Thursday, February 18, 2010

Parshas Terumah 5770

Erev Shabbos Kodesh Parshas Terumah

5 Adar 5770/February 19, 2010

One night a few weeks ago, one of our children had a cold and was coughing. Before they went to sleep I picked up the humidifier in order to fill it up with water. As soon as I lifted it I heard the unmistakable sound of clinking coins. When I tried to get them out I realized that they had been inserted into the compartment which housed the motor and the humidifier was more or less useless. When I asked my two older children how the coins had gotten in there, they both replied curtly, “Avi!” Apparently, two-year old Avi decided that the little horizontal spaces from which the humidifier’s vapor blows looked like a pushka.
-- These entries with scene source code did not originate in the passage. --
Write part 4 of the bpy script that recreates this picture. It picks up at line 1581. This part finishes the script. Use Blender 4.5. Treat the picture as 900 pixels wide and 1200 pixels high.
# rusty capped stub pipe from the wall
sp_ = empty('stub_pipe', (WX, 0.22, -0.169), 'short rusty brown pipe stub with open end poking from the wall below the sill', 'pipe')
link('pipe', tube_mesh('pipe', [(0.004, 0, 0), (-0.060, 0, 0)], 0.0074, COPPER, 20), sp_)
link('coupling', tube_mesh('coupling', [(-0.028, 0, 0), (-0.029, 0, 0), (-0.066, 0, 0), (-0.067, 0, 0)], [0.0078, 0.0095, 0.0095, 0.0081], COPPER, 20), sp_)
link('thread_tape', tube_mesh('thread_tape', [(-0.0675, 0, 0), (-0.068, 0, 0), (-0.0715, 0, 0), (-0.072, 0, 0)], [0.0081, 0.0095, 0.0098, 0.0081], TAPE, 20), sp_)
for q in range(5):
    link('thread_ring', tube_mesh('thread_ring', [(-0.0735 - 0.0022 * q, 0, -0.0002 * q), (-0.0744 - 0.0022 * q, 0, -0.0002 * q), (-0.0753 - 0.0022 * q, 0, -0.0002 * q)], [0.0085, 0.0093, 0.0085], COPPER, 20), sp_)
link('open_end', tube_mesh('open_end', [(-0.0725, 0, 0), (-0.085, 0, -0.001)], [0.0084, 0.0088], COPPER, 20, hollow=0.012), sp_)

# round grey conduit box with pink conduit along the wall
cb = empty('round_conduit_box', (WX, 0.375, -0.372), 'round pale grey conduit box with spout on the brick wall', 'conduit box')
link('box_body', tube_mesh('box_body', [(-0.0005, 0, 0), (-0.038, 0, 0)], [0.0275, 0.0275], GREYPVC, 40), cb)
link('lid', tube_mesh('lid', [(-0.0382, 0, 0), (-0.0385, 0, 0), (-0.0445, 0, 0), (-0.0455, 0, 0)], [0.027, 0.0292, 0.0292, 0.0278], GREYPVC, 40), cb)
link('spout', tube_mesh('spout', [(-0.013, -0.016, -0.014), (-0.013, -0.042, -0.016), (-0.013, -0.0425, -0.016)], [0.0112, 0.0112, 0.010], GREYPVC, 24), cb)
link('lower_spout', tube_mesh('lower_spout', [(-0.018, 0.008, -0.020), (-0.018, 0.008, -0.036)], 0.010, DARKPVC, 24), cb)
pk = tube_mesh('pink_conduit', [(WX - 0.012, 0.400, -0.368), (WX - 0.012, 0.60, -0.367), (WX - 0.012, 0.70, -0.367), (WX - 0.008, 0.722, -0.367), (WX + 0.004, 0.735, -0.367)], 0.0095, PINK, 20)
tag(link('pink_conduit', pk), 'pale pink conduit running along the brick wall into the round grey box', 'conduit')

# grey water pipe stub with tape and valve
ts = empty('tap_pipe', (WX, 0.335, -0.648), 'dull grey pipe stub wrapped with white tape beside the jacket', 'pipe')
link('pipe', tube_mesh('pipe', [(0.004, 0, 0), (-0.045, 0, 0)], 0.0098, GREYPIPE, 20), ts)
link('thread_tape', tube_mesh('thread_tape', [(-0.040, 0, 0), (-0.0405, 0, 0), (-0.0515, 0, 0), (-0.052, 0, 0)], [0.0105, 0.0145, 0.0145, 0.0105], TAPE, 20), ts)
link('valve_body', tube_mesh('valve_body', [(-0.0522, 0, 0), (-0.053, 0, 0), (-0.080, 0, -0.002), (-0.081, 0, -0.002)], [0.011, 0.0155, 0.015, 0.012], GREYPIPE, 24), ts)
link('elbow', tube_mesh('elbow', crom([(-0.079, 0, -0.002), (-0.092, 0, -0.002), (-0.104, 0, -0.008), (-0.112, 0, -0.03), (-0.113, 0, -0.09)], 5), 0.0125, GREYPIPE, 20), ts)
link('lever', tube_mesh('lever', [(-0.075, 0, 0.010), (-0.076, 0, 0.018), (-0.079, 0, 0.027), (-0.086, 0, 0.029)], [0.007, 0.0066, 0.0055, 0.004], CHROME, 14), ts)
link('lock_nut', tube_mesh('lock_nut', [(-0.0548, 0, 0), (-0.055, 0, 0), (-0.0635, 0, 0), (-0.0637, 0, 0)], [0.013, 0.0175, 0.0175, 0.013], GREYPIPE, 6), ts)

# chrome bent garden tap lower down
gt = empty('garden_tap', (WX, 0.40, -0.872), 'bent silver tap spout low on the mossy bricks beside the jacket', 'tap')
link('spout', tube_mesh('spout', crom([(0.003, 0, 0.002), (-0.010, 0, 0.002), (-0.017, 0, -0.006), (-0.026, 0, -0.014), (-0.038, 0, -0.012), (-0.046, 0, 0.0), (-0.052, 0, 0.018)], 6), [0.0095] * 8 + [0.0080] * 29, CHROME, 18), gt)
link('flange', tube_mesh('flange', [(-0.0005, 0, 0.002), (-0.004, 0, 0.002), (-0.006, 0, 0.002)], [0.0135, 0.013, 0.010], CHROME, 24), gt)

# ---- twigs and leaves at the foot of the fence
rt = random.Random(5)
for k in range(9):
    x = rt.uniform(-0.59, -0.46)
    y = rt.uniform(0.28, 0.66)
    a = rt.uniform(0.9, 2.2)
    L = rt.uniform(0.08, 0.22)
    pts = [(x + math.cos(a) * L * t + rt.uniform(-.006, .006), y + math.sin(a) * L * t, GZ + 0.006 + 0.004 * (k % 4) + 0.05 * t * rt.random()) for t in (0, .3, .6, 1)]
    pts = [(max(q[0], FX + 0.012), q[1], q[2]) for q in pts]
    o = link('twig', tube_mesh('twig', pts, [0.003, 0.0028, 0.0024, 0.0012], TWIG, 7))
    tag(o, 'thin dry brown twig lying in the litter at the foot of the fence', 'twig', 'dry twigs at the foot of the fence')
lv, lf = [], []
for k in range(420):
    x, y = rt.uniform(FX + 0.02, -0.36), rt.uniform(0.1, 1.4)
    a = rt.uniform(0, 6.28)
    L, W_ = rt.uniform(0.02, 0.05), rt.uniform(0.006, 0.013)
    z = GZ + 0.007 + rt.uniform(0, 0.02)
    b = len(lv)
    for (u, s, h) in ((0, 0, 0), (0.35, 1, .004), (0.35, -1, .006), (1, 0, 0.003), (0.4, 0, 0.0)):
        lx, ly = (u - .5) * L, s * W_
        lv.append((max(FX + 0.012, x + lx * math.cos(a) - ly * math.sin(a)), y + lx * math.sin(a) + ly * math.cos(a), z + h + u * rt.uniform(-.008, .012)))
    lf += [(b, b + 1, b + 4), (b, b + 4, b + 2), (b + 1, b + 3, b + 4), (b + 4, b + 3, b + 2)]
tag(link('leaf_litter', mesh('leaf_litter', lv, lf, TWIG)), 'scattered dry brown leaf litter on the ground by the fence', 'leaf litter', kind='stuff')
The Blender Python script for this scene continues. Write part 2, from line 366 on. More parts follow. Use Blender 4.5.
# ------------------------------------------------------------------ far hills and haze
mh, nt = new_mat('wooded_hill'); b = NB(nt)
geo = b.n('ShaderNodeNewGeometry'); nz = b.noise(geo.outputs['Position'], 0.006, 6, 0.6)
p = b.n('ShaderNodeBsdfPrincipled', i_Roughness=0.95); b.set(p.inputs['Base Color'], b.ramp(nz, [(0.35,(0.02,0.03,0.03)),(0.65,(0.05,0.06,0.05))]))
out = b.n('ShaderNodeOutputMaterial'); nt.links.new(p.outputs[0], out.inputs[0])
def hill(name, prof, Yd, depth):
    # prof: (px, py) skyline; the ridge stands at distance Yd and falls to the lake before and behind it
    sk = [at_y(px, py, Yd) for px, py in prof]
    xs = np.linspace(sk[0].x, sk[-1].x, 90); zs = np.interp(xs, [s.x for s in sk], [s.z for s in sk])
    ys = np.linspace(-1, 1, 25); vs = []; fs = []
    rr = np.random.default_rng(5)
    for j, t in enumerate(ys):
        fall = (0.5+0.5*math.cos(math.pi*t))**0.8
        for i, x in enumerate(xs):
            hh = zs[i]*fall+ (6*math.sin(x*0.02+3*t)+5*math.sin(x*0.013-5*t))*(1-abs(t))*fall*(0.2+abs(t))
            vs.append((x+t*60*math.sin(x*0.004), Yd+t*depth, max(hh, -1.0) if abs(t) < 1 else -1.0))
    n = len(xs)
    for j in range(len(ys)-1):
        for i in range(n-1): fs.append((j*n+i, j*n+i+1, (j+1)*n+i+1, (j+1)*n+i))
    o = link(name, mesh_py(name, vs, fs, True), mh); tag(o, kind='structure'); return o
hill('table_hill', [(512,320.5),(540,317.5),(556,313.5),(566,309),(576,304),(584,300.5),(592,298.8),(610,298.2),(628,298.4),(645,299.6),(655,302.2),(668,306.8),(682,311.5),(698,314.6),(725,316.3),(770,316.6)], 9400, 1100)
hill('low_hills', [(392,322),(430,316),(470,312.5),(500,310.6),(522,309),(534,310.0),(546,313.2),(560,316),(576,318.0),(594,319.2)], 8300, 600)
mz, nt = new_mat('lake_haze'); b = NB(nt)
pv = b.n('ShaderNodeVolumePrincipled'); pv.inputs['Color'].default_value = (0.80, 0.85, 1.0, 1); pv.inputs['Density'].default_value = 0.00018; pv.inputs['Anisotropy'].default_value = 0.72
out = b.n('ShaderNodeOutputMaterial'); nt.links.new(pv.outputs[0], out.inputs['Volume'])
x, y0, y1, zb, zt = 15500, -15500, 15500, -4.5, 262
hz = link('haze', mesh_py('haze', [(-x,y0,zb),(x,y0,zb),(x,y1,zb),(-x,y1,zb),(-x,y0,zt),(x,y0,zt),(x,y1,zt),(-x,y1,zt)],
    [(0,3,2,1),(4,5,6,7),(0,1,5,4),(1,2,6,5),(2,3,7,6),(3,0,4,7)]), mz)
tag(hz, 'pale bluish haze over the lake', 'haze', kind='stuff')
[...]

Avi concluded that the humidifier was a wonderful cause worthy of charity and so he promptly contributed to it all the coins he found. How ironic that we couldn’t even use those coins to buy a new humidifier.

The Shulchan Aruch teaches that there is a hierarchy of priorities that one should consider when giving charity. Of course any charity that one gives is a great mitzvah, but there are certain organizations and needs that should take precedence over others.

A few weeks ago, Yeshiva Bais Hachinuch, where I have the privilege to serve as the yeshiva’s Social Worker had the distinct pleasure and merit of being graced with a brief visit by Harav Yaakov Hillel shlita.

As he was preparing to leave, Rabbi Hillel related a profound anecdote from the Chofetz Chaim. A collector for a reputable Torah institution once came to the Chofetz Chaim very downtrodden. “Rebbe, I spend my days knocking on doors trying to explain the great merit of assisting a yeshiva and the extreme importance of the yeshiva. Often doors slammed in my face, I am cursed at, spit at, and humiliated. Last week, a secular fellow came to town collecting for an organization completely antithetical to Torah values. Within one day he collected more money than I receive in three months and he moved on to the next town. Why does he make his money so easily while I have to suffer so much?”

The Chofetz Chaim replied, “You see G-d doesn’t want that person circulating the town promulgating his negative ideas and organization, so He ensures that he receive his money and get out as quickly as possible. But you are promoting a yeshiva. Even when doors are slammed in your face and people scorn you, the bottom line is they are still being exposed to the concept of supporting a yeshiva. That is a message that G-d wants others to hear, and so He arranges that you are around for much longer.”

Rabbi Hillel concluded, “At times people ask me why I have to come to America and leave my yeshiva in Yerushalayim to raise a million dollars a month. I tell them that it is because G-d wants others to hear about the yeshiva and to have the opportunity to take part in its holy work.”

This morning a friend of mine related the following classic anecdote: One morning, a collector met the great philanthropist Baron Mayer Anschel de Rothschild, as the Baron was rushing out of his home. When the collector stretched out his hand, the Baron replied that he was busy and the collector should return later. The collector replied, “Would you allow me to at least say one word to you?” The Baron stopped, “yes you can say one word.” The collector bowed slightly and said, “Gemara!”

“What is the meaning of that?” “It’s an acronym, for “Git Morgen Reb Anschel (Good Morning Reb Anschel).”

The Baron smiled and nodded. “Now that I see you appreciated the word, can I tell you one more word?”

Curiosity overcame him and the Baron motioned for him to continue, whereupon the collector repeated the same word, “Gemara!”

When the Baron looked at him quizzically he explained that it too was an acronym for, “Gebb ma’os Reb Anschel (Give money Reb Anschel)”

Impressed with the man’s wit, Reb Anschel reached into his pocket and handed the collector a few coins. The collector thanked him and then asked to say one more word, again repeating “Gemara!”

“What is it this time?” “Geb merr Reb Anschel (Give more Reb Anschel).”

Someone once said, “Don’t give until it hurts; give until it feels good!” I would add that we must also be careful of who we are giving to. We have to make sure we are prioritizing our charity so that we can get the best bang for our buck!